The entries below are to be written out again without alteration.

Entries with scene source code:
★ ★ ★ ★ ★ ★ ★

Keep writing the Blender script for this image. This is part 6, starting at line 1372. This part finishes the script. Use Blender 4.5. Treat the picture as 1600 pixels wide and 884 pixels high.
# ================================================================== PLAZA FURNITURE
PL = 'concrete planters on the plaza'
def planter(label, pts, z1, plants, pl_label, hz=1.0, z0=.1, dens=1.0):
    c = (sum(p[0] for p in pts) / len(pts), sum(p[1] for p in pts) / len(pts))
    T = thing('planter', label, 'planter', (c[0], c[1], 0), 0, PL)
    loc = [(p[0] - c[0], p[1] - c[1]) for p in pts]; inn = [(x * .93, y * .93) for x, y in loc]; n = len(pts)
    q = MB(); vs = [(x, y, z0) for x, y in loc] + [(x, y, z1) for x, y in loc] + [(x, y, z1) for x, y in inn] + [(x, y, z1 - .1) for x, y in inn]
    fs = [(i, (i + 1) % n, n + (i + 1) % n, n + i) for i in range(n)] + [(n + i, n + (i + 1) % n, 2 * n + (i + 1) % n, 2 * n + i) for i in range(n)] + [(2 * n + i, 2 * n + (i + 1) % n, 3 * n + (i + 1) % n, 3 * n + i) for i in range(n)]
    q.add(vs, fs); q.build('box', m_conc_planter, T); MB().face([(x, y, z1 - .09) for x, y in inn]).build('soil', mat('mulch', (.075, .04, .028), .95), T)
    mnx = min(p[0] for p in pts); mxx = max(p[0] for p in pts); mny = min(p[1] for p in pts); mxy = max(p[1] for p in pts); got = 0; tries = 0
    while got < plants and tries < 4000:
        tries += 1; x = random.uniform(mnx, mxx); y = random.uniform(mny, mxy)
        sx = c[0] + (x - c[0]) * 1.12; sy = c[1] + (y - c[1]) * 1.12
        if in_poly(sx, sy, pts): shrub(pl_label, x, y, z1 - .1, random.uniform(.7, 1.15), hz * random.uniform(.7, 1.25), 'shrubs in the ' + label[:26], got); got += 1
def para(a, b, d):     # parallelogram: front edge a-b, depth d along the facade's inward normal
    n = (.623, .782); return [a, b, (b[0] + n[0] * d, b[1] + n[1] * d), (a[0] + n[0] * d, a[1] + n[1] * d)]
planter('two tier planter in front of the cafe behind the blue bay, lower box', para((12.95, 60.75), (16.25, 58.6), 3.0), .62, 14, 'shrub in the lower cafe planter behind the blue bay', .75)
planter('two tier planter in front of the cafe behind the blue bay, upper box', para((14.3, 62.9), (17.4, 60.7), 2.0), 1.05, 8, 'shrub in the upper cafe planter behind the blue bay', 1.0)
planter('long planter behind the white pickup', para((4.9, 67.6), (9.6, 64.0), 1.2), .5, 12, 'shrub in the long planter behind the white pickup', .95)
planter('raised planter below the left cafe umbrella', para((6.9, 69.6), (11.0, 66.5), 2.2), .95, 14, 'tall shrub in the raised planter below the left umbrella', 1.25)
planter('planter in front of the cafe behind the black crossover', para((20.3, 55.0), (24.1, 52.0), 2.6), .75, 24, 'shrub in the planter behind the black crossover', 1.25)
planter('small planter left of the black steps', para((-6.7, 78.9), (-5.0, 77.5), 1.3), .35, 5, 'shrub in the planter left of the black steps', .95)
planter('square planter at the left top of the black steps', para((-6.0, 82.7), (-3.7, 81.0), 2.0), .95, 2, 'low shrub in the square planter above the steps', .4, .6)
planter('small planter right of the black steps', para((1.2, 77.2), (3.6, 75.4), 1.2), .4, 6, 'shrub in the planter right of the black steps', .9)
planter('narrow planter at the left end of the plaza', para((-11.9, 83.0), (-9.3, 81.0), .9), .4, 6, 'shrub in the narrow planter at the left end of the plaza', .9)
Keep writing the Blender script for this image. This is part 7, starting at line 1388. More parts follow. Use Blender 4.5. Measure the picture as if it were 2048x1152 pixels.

★ ★ ★ ★ ★ ★ ★

Problem solution:
Keep writing the Blender script for this image. This is part 6, starting at line 1372. This part finishes the script. Use Blender 4.5. Treat the picture as 1600 pixels wide and 884 pixels high.
# ================================================================== PLAZA FURNITURE
PL = 'concrete planters on the plaza'
def planter(label, pts, z1, plants, pl_label, hz=1.0, z0=.1, dens=1.0):
    c = (sum(p[0] for p in pts) / len(pts), sum(p[1] for p in pts) / len(pts))
    T = thing('planter', label, 'planter', (c[0], c[1], 0), 0, PL)
    loc = [(p[0] - c[0], p[1] - c[1]) for p in pts]; inn = [(x * .93, y * .93) for x, y in loc]; n = len(pts)
    q = MB(); vs = [(x, y, z0) for x, y in loc] + [(x, y, z1) for x, y in loc] + [(x, y, z1) for x, y in inn] + [(x, y, z1 - .1) for x, y in inn]
    fs = [(i, (i + 1) % n, n + (i + 1) % n, n + i) for i in range(n)] + [(n + i, n + (i + 1) % n, 2 * n + (i + 1) % n, 2 * n + i) for i in range(n)] + [(2 * n + i, 2 * n + (i + 1) % n, 3 * n + (i + 1) % n, 3 * n + i) for i in range(n)]
    q.add(vs, fs); q.build('box', m_conc_planter, T); MB().face([(x, y, z1 - .09) for x, y in inn]).build('soil', mat('mulch', (.075, .04, .028), .95), T)
    mnx = min(p[0] for p in pts); mxx = max(p[0] for p in pts); mny = min(p[1] for p in pts); mxy = max(p[1] for p in pts); got = 0; tries = 0
    while got < plants and tries < 4000:
        tries += 1; x = random.uniform(mnx, mxx); y = random.uniform(mny, mxy)
        sx = c[0] + (x - c[0]) * 1.12; sy = c[1] + (y - c[1]) * 1.12
        if in_poly(sx, sy, pts): shrub(pl_label, x, y, z1 - .1, random.uniform(.7, 1.15), hz * random.uniform(.7, 1.25), 'shrubs in the ' + label[:26], got); got += 1
def para(a, b, d):     # parallelogram: front edge a-b, depth d along the facade's inward normal
    n = (.623, .782); return [a, b, (b[0] + n[0] * d, b[1] + n[1] * d), (a[0] + n[0] * d, a[1] + n[1] * d)]
planter('two tier planter in front of the cafe behind the blue bay, lower box', para((12.95, 60.75), (16.25, 58.6), 3.0), .62, 14, 'shrub in the lower cafe planter behind the blue bay', .75)
planter('two tier planter in front of the cafe behind the blue bay, upper box', para((14.3, 62.9), (17.4, 60.7), 2.0), 1.05, 8, 'shrub in the upper cafe planter behind the blue bay', 1.0)
planter('long planter behind the white pickup', para((4.9, 67.6), (9.6, 64.0), 1.2), .5, 12, 'shrub in the long planter behind the white pickup', .95)
planter('raised planter below the left cafe umbrella', para((6.9, 69.6), (11.0, 66.5), 2.2), .95, 14, 'tall shrub in the raised planter below the left umbrella', 1.25)
planter('planter in front of the cafe behind the black crossover', para((20.3, 55.0), (24.1, 52.0), 2.6), .75, 24, 'shrub in the planter behind the black crossover', 1.25)
planter('small planter left of the black steps', para((-6.7, 78.9), (-5.0, 77.5), 1.3), .35, 5, 'shrub in the planter left of the black steps', .95)
planter('square planter at the left top of the black steps', para((-6.0, 82.7), (-3.7, 81.0), 2.0), .95, 2, 'low shrub in the square planter above the steps', .4, .6)
planter('small planter right of the black steps', para((1.2, 77.2), (3.6, 75.4), 1.2), .4, 6, 'shrub in the planter right of the black steps', .9)
planter('narrow planter at the left end of the plaza', para((-11.9, 83.0), (-9.3, 81.0), .9), .4, 6, 'shrub in the narrow planter at the left end of the plaza', .9)
Keep writing the Blender script for this image. This is part 7, starting at line 1388. More parts follow. Use Blender 4.5. Measure the picture as if it were 2048x1152 pixels.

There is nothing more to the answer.